Vamos examinar esse problema um pouco
mais. A teoria predominante hoje, do ponto de vista científico, é que parece
que o universo começou uns 15 bilhões de anos atrás e que tudo está se
afastando. Se revertêssemos o tempo chegaríamos a um momento em que tudo está
unido num único ponto. Quando tudo estava unido houve um momento de expansão
repentina, que anedoticamente durante uma palestra de rádio na Inglaterra foi
chamado de Big Bang. Na realidade, não teria havido uma explosão. Uma criança
de nove anos me perguntou uma vez: “o que havia antes do Big Bang?” e minha
resposta foi que ninguém ainda pôde responder a essa questão. É verdade que
ninguém poderia responder essa pergunta do ponto de visto do conhecimento, até
porque como podemos determinar algo antes do tempo existir? O tempo existe
através de um intervalo entre dois eventos. Eu tenho esse sino e bato.
Quando eu o bato de novo eu posso medir a distância entre um evento e outro,
mas se não houver sino, não houver som, não houver ar, não houver mão, se nada existir,
como eu sei se passou um minuto, um ano ou um século? Eu não posso dizer antes
ou depois. Essa é a primeira questão. A segunda é: se o Big Bang reuniu tudo
dentro dele e então tudo se expandiu, significa que havia energia. Não teria
como haver surgimento do nada. Por definição o nada não cria algo. Do nada,
nada surge. Portanto, e é essa ideia que quero trazer aqui para iluminar a
nossa conversa, nós estamos falando de um tempo sem início e estamos falando de
um continuidade permanente das coisas, porque nada surge do nada.

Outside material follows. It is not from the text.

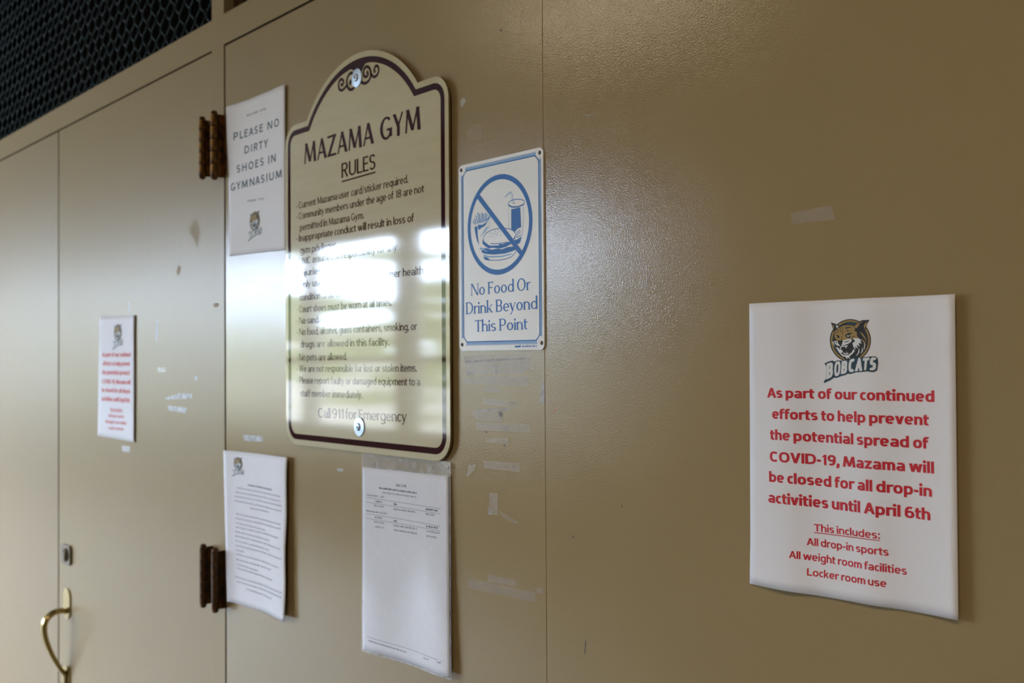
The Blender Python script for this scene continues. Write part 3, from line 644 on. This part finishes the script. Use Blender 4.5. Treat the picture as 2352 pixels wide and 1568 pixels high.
    # lettering banner
    pr.poly(E([(265, 1055), (330, 1020), (410, 1000), (450, 1020), (500, 995), (560, 1000), (640, 985), (690, 1000), (730, 965), (790, 940), (850, 950), (880, 940), (1000, 940), (1100, 925), (1180, 925), (1225, 960), (1235, 1050), (1222, 1130), (1215, 1180), (1150, 1212), (1080, 1205), (1050, 1195), (960, 1205), (830, 1215), (740, 1245), (690, 1240), (640, 1265), (560, 1285), (490, 1315), (440, 1310), (380, 1355), (262, 1408), (250, 1385), (290, 1330), (300, 1110)]), 0, 8)
    LT = Style(120, 75, gap=0, q=0.75)
    for ch, q in (('B', [(305, 1060), (425, 1022), (415, 1292), (295, 1345)]), ('O', [(452, 1022), (562, 1008), (545, 1268), (436, 1290)]), ('B', [(580, 1010), (685, 1000), (668, 1228), (560, 1250)]), ('C', [(708, 985), (822, 962), (808, 1205), (692, 1212)]),
                  ('A', [(850, 958), (940, 952), (945, 1185), (812, 1195)]), ('T', [(958, 960), (1078, 945), (1040, 1172), (955, 1176)]), ('S', [(1092, 945), (1208, 945), (1190, 1172), (1066, 1178)])):
        polys, wd = glyph(ch, LT)
        for j, pl in enumerate(polys):
            o = []
            for x, y in pl:
                u, v = x/wd, 1-y/700
                xt = q[0][0]*(1-u)+q[1][0]*u; yt = q[0][1]*(1-u)+q[1][1]*u; xb_ = q[3][0]*(1-u)+q[2][0]*u; yb_ = q[3][1]*(1-u)+q[2][1]*u
                o.append(f(xt*(1-v)+xb_*v, yt*(1-v)+yb_*v))
            pr.poly(o, 3, 9+(j % 5)*.5)
EM = [m_navy, m_black, m_gold, mat('emblem_white', (0.74, 0.75, 0.76), 0.7, spec=0.25)]
def place_emblem(page, cx, cy, wpx, hpx):      # small copies of the emblem: centre and size in photo pixels
    a = Vector(page.at(cx, cy)); pr = Print(page.lift, 0.004); r = Vector(page.at(cx+wpx/2, cy)); t = Vector(page.at(cx, cy-hpx/2))
    ex = (r.x-a.x)/490; ez = (t.y-a.y)/570
    emblem(pr, lambda x, y: (a.x+(x-740)*ex, a.y-(y-836)*ez))
    return pr.build('emblem', EM, page.root)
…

Agora vamos trazer isso para as nossas
vidas. Um rapaz me perguntou ontem a respeito da justiça: “como se justifica um
acontecimento?”. Tudo é consequência de uma causa anterior. Se acontece algo
com você é porque você tem carma para que isso aconteça. Você pode dizer: “mas
me parece injusto isso que acontece com uma criança”, ou coisa assim, mas não
existe nenhuma criança ou pessoa aqui que tenha surgido ontem e possa dizer:
“há injustiça no que acontece comigo”. Cada um que está aqui é muito antigo e
existe desde um tempo sem início, porque sempre nós podemos recuar para um
momento anterior onde algo aconteceu. Como eu disse, mesmo que eu recue 15
bilhões de anos, mesmo aquele momento da origem possui energia. Não teria como
não haver energia contida nele. Ninguém sabe se o Big Bang é a expansão de um
universo que se contraiu em um imenso buraco negro e então chegou a um ponto de
singularidade em que se expandiu, fazendo surgir um outro universo. Isso faria
muito sentido porque seria a expressão de uma continuidade constante. Então
quando as pessoas perguntam “qual é o meu fim?”, ou “como é a morte?” elas não
podem falar de fim, porque não existe uma coisa tal como o fim, assim como não
existe uma coisa tal como o início.
Se somos continuidade constante então
existe um momento anterior e as consequências do momento anterior fazem surgir
o momento presente, isso explicaria porque alguém nasce na Síria ou na Dinamarca,
por exemplo. É justo ou injusto? Do ponto de vista budista é simples, você
reúne condições cármicas para a sua manifestação e portanto a sua manifestação
ocorre de acordo com aquilo que você plantou. Não
existe uma coisa tal como injustiça. Há motivo para você nascer no Brasil, há
motivo para nós termos esse tipo de democracia e vivermos o tipo de vida que
nós vivemos. Eu tenho carma para estar aqui, de certa maneira eu pertenço a
este mundo, eu não pertenço à Noruega. É por isso que eu estou aqui.